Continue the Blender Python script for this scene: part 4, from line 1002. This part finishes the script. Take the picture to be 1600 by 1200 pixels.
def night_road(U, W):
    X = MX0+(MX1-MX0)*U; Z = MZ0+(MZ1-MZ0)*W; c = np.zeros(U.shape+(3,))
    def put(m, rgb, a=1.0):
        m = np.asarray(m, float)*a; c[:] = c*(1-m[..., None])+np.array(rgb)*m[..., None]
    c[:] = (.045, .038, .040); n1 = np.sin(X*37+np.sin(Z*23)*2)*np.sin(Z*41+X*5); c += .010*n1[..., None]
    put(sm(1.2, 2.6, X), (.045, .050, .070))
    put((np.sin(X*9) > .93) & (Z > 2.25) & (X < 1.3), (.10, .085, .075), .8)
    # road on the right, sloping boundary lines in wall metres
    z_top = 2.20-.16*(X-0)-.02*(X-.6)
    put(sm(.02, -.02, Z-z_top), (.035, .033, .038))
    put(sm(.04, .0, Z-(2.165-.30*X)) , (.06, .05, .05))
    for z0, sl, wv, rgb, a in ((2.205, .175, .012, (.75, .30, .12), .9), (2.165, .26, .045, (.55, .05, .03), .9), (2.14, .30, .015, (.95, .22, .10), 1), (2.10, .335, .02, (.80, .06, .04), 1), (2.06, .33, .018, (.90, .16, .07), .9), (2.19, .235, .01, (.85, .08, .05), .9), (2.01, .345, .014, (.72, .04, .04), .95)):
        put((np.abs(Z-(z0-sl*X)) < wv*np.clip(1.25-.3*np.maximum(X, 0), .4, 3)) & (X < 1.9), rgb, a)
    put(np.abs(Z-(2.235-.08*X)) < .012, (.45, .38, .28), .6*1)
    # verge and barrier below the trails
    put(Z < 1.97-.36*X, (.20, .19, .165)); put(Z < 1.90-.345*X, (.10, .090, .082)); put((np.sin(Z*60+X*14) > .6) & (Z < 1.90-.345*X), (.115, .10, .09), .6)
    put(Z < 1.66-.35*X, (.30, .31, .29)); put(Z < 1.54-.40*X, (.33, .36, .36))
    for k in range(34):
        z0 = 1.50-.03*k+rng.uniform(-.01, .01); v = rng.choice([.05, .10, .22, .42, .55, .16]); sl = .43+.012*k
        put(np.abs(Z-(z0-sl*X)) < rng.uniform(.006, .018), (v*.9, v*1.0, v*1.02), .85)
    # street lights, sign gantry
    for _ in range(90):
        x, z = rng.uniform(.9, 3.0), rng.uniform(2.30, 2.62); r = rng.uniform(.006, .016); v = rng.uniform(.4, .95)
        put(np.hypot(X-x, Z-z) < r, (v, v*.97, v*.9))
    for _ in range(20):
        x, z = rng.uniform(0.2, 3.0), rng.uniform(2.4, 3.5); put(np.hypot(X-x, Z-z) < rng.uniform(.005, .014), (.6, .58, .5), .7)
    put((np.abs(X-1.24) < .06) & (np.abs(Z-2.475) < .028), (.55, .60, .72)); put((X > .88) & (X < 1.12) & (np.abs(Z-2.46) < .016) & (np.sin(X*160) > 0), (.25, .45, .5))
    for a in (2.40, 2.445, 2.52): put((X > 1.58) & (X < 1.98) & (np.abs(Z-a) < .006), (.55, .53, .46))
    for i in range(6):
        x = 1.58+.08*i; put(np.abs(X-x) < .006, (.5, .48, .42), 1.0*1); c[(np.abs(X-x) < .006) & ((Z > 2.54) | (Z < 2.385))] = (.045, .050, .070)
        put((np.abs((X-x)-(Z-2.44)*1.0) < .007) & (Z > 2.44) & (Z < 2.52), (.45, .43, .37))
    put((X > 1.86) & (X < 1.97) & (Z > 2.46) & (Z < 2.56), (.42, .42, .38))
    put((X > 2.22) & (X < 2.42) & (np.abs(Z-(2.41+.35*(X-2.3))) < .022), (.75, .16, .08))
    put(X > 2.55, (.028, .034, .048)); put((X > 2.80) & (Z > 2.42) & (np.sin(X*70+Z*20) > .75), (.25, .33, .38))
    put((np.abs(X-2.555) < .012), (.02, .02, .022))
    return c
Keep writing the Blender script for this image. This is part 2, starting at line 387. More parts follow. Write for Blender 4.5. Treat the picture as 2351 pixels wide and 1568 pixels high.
────
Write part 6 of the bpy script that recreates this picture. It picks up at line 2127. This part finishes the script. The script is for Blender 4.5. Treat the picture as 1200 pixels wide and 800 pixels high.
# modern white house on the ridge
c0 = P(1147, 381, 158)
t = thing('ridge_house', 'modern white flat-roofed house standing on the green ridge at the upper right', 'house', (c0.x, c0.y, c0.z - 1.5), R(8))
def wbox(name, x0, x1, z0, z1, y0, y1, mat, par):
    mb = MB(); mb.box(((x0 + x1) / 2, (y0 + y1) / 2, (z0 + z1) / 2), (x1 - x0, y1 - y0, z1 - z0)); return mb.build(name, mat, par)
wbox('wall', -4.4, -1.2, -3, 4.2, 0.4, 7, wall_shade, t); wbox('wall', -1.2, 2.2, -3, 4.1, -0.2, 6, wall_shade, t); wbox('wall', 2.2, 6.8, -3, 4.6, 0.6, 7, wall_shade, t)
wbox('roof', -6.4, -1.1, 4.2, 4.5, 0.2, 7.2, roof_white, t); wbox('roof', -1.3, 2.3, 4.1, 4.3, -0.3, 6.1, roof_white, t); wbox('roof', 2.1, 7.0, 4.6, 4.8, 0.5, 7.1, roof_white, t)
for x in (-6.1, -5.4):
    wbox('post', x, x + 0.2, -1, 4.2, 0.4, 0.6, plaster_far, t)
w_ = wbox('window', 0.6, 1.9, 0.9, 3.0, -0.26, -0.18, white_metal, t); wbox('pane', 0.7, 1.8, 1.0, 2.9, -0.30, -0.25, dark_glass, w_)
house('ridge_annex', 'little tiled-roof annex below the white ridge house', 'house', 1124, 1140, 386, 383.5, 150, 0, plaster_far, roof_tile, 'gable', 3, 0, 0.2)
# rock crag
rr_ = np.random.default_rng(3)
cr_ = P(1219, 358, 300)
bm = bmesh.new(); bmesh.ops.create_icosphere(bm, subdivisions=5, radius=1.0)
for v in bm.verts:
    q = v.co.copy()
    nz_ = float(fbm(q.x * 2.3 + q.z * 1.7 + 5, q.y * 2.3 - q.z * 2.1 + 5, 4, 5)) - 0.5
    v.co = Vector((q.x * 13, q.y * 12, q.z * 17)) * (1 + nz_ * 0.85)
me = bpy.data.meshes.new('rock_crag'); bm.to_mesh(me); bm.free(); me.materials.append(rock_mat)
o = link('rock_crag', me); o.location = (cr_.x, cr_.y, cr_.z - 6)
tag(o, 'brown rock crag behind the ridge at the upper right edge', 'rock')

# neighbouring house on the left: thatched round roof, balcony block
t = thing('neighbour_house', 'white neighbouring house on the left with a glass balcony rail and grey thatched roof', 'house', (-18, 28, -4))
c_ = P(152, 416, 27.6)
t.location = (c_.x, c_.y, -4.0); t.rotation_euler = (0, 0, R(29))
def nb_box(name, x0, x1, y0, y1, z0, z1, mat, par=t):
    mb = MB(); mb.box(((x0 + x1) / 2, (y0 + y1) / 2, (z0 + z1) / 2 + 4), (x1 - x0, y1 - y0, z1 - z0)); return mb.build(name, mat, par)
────
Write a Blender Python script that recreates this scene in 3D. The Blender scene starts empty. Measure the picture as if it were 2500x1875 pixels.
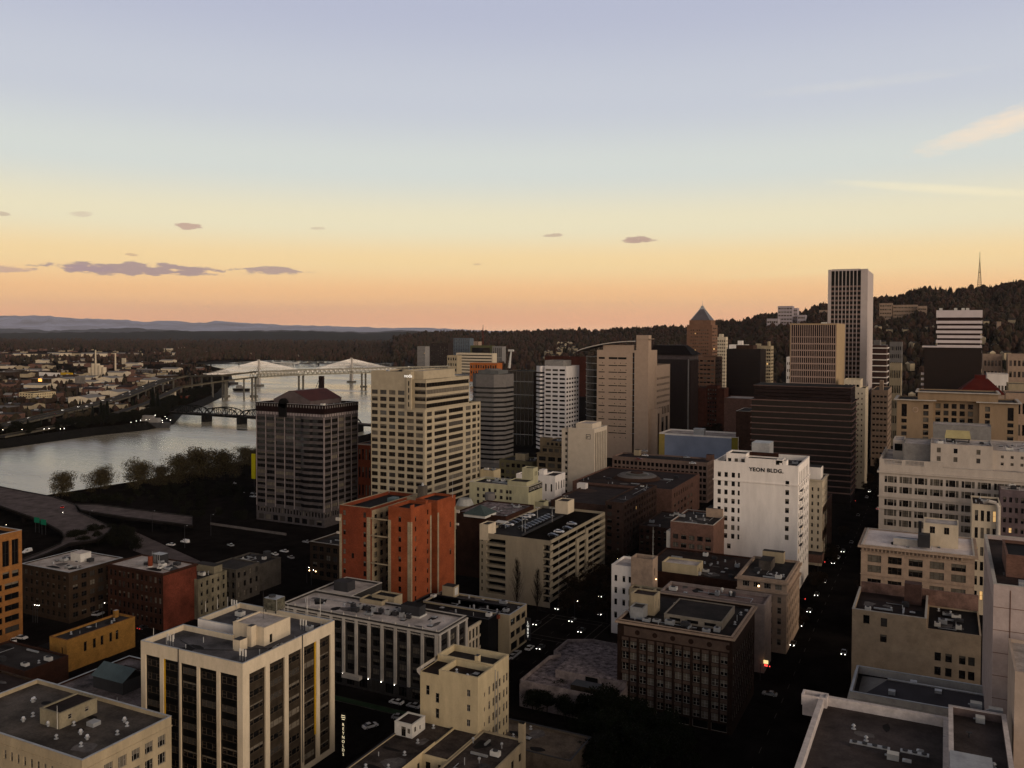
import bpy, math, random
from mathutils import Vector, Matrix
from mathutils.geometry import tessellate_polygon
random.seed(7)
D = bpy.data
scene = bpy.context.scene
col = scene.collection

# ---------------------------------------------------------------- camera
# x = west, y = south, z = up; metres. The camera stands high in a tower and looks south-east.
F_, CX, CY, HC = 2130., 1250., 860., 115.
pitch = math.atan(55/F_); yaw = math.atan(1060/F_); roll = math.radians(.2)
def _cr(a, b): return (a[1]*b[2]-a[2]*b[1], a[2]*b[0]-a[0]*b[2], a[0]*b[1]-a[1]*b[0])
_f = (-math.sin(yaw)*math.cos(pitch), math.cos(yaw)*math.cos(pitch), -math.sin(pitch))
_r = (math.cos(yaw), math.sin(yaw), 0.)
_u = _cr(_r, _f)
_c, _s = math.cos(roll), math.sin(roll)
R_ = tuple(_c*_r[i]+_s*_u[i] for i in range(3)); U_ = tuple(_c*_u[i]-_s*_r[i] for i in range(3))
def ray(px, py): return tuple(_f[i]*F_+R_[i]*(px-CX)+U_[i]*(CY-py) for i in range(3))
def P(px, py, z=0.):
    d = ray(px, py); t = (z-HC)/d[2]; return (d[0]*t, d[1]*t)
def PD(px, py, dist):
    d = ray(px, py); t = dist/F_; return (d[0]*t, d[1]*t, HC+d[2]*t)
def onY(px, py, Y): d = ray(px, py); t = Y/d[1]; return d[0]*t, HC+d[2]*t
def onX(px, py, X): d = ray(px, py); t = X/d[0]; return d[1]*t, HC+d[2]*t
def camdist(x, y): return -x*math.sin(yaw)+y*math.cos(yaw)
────
(GIVEN TASK): Look over the listing. Pull out every line with the string "recreates" in it.

(SOLUTION FOR THIS TASK):
Write part 6 of the bpy script that recreates this picture. It picks up at line 2127. This part finishes the script. The script is for Blender 4.5. Treat the picture as 1200 pixels wide and 800 pixels high.
Write a Blender Python script that recreates this scene in 3D. The Blender scene starts empty. Measure the picture as if it were 2500x1875 pixels.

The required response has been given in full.